Un meccanismo di voto obbligatorio esiste in alcune nazioni, tra le quali Argentina, Australia, Belgio, Brasile, Grecia e Lussemburgo. In questi paesi, con piccole differenze locali, registrarsi e presentarsi al voto è obbligatorio per i cittadini di almeno 18 anni. In caso di assenza al voto, ogni paese stabilisce sanzioni diverse, tra cui anche azioni penali e multe.
Inoltre, in alcuni casi, i cittadini che non si presentano ai seggi in più elezioni possono perdere il diritto di voto per un determinato periodo di tempo, o incontrare difficoltà nell'ottenere un impiego pubblico.

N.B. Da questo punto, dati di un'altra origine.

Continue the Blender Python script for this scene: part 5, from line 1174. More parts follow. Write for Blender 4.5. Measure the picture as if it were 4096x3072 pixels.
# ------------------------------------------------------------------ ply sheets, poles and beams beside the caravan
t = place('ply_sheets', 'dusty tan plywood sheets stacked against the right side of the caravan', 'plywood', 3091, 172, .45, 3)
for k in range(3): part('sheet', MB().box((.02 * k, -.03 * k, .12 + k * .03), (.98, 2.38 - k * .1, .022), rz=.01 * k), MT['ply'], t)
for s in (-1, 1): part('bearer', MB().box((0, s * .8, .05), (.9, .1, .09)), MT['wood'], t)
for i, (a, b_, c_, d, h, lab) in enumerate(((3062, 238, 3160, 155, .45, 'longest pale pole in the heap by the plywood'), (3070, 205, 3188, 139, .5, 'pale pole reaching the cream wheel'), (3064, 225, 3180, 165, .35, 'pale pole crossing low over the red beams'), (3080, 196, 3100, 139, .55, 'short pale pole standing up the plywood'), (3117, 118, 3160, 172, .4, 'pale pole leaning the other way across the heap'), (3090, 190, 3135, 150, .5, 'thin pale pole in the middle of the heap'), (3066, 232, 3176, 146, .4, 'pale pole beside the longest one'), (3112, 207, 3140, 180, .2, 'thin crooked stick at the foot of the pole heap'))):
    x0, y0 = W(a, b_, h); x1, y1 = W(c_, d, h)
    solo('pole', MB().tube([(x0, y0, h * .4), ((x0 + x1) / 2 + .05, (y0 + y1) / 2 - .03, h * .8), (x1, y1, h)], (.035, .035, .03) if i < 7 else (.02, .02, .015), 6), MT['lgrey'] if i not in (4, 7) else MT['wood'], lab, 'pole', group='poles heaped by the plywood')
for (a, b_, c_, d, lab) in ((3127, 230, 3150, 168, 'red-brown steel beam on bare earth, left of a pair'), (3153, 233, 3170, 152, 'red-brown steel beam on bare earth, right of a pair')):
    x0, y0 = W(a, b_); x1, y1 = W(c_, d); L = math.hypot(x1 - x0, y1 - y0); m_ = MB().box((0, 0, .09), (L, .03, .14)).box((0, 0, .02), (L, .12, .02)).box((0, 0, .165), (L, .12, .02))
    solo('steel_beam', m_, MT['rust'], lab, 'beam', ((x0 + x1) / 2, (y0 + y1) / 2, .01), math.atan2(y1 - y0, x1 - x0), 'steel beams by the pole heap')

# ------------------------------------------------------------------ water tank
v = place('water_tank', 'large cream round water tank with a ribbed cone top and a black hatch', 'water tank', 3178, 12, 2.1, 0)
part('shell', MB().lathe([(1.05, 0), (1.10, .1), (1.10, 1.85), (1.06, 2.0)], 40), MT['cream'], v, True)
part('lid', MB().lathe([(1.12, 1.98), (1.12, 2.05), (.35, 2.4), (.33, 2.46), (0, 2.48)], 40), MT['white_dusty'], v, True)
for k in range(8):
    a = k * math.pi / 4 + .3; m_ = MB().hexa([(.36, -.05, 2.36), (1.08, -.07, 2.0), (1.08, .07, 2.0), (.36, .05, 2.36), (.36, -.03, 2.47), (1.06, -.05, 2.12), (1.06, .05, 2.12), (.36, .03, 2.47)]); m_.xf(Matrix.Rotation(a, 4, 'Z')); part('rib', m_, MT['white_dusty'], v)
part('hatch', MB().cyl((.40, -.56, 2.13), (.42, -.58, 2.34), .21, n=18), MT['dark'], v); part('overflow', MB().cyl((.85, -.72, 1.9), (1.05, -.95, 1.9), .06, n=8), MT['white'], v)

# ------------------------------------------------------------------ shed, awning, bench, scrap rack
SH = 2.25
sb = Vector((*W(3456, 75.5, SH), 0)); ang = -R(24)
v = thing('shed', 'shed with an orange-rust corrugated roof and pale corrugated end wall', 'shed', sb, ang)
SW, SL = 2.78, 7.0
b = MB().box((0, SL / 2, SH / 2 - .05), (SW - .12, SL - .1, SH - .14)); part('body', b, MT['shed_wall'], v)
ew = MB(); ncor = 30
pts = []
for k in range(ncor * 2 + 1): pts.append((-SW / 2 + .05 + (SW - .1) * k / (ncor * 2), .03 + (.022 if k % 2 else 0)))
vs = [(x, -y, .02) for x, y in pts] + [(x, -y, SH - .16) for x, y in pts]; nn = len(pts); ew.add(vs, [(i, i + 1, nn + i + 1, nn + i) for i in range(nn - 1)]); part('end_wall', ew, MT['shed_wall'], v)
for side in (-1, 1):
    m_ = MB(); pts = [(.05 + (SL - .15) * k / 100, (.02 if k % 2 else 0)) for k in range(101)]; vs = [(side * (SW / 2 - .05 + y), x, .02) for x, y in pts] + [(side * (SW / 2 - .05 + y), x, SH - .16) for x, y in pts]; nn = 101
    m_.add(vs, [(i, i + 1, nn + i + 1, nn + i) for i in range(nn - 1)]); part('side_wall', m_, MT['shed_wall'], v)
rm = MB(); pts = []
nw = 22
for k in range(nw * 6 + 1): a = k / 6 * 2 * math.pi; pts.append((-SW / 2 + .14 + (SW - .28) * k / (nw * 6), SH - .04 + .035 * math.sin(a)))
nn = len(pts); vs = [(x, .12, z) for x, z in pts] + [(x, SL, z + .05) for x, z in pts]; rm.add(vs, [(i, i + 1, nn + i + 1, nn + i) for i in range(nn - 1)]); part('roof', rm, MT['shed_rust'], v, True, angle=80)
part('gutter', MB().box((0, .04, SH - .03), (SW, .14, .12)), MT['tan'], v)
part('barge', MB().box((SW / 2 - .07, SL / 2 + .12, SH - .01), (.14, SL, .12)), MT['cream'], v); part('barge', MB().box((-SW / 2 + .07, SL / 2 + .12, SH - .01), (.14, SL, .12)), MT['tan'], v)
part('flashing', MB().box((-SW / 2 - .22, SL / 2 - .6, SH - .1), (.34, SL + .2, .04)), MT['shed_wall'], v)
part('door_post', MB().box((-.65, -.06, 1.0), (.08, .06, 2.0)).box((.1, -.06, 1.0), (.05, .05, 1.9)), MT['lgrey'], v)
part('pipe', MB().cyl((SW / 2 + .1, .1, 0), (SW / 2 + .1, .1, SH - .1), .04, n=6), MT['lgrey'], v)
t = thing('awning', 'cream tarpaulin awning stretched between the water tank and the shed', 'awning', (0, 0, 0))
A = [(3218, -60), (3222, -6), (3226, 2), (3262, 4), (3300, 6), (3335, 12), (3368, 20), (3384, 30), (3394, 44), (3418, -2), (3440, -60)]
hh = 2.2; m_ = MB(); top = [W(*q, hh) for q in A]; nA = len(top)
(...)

Nei paesi a basso tasso di alfabetizzazione, i legislatori devono trovare soluzioni alternative per permettere ai cittadini di esprimere il proprio voto. In Gambia, ad esempio, fin dal 1965 gli elettori non votano con una normale scheda elettorale, bensì con una biglia. Questa dev'essere fatta cadere in una delle pentole colorate che sono preparate nei seggi e associate alle foto dei candidati alle elezioni. Non appena la biglia cade nella pentola del candidato prescelto, un meccanismo fa suonare il campanello di una bicicletta a indicare che il voto è stato eseguito correttamente e senza brogli.

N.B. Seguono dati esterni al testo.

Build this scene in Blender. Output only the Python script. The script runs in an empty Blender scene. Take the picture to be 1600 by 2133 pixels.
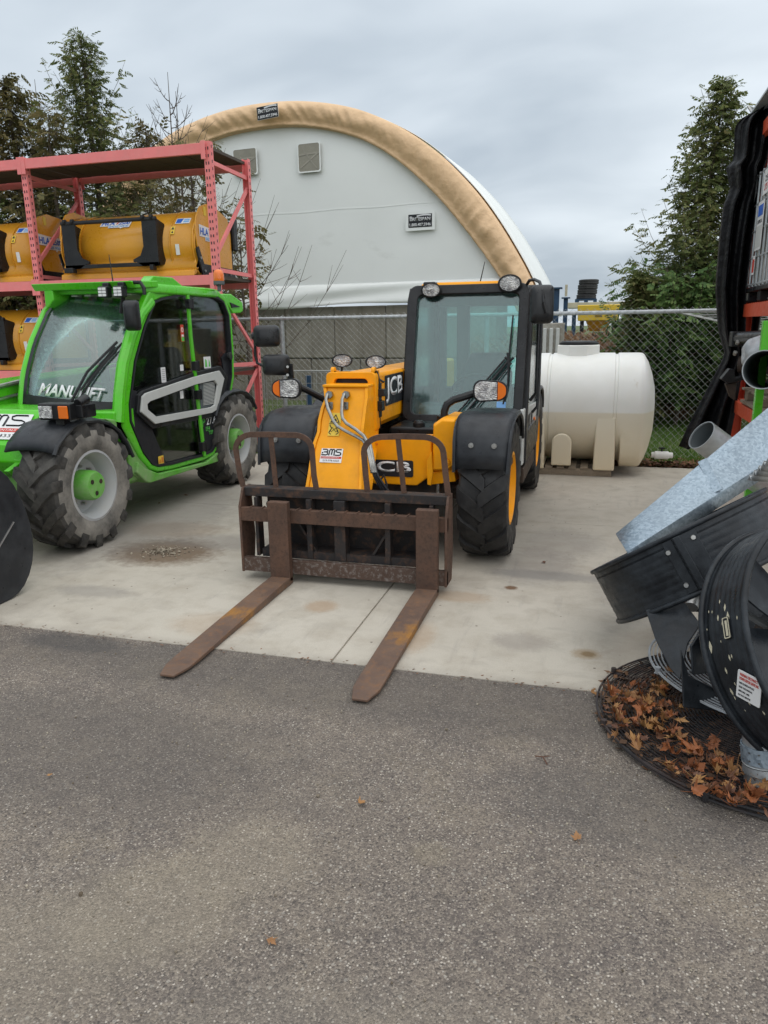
import bpy, bmesh, math, random
from mathutils import Vector, Matrix, noise as mnoise
R=random.Random(7)
SC=bpy.context.scene; COL=SC.collection
PI=math.pi
def rad(a): return math.radians(a)
V=Vector
# ---------------------------------------------------------------- camera model (metres, camera at 0,0,1.6)
FPX,CXP,CYP,EYE=1540.,800.,1066.5,1.6
YAW,PITCH,ROLL=rad(16.0203),rad(14.06),math.atan(.015)
_c,_s=math.cos,math.sin
_fx,_fy=-_s(YAW),_c(YAW)
CF=V((_fx*_c(PITCH),_fy*_c(PITCH),-_s(PITCH)))
_r=V((_c(YAW),_s(YAW),0)); _u=V((_fx*_s(PITCH),_fy*_s(PITCH),_c(PITCH)))
CR=_r*_c(ROLL)-_u*_s(ROLL); CU=_r*_s(ROLL)+_u*_c(ROLL)
def px(u,v,x=None,y=None,z=None):
    """world point seen at photo pixel (u,v) on the plane x=, y= or z="""
    d=CF+CR*((u-CXP)/FPX)+CU*((CYP-v)/FPX)
    t=x/d.x if x is not None else y/d.y if y is not None else (z-EYE)/d.z
    return V((t*d.x,t*d.y,EYE+t*d.z))
# ---------------------------------------------------------------- object helpers
ORG={}
def tag(o,label=None,cat=None,group=None,kind=None):
    if label: o['label']=label
    if cat: o['category']=cat
    if group: o['group']=group
    if kind: o['kind']=kind
    return o
def thing(name,loc,label,cat,group=None):
    o=bpy.data.objects.new(name,None); COL.objects.link(o); o.location=loc; o.empty_display_size=.2
    ORG[o.name]=V(loc); return tag(o,label,cat,group)
def kids(o): return [c for c in bpy.data.objects if c.parent==o]
def dup(root,loc=None,rot=None,label=None,scale=None,group=None):
    def cp(o,par):
        c=o.copy(); COL.objects.link(c)
        if par: c.parent=par
        for k in TREE.get(o.name,[]): cp(k,c)
        return c
    r=cp(root,None)
    if loc is not None: r.location=loc
    if rot is not None: r.rotation_euler=rot
    if scale is not None: r.scale=scale
    if label: r['label']=label
    if group: r['group']=group
    return r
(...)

Infine, partecipare al voto sembrerebbe sempre di più un optional a livello globale.
Secondo l'Institute for Democracy & Electoral Assistance (IDEA), nonostante il numero degli aventi diritto al voto sia aumentato nel tempo, l'affluenza alle urne è in continua diminuzione.
Se la partecipazione popolare mondiale superava in media di poco il 75% negli anni 50', nel periodo 2011-15 lo stesso dato ha raggiunto solo il 66%. Il declino maggiore sembrerebbe essersi registrato proprio in Europa, con un calo pari al 20% dai soli anni 80'.
In controtendenza, per una volta in positivo, la performance italiana alle elezioni del 2013, con un'affluenza pari al 75%, che non ha fatto sfigurare il Bel Paese. L'appuntamento è ora a domenica 4 marzo: riuscirà la penisola a mantenere tale risultato?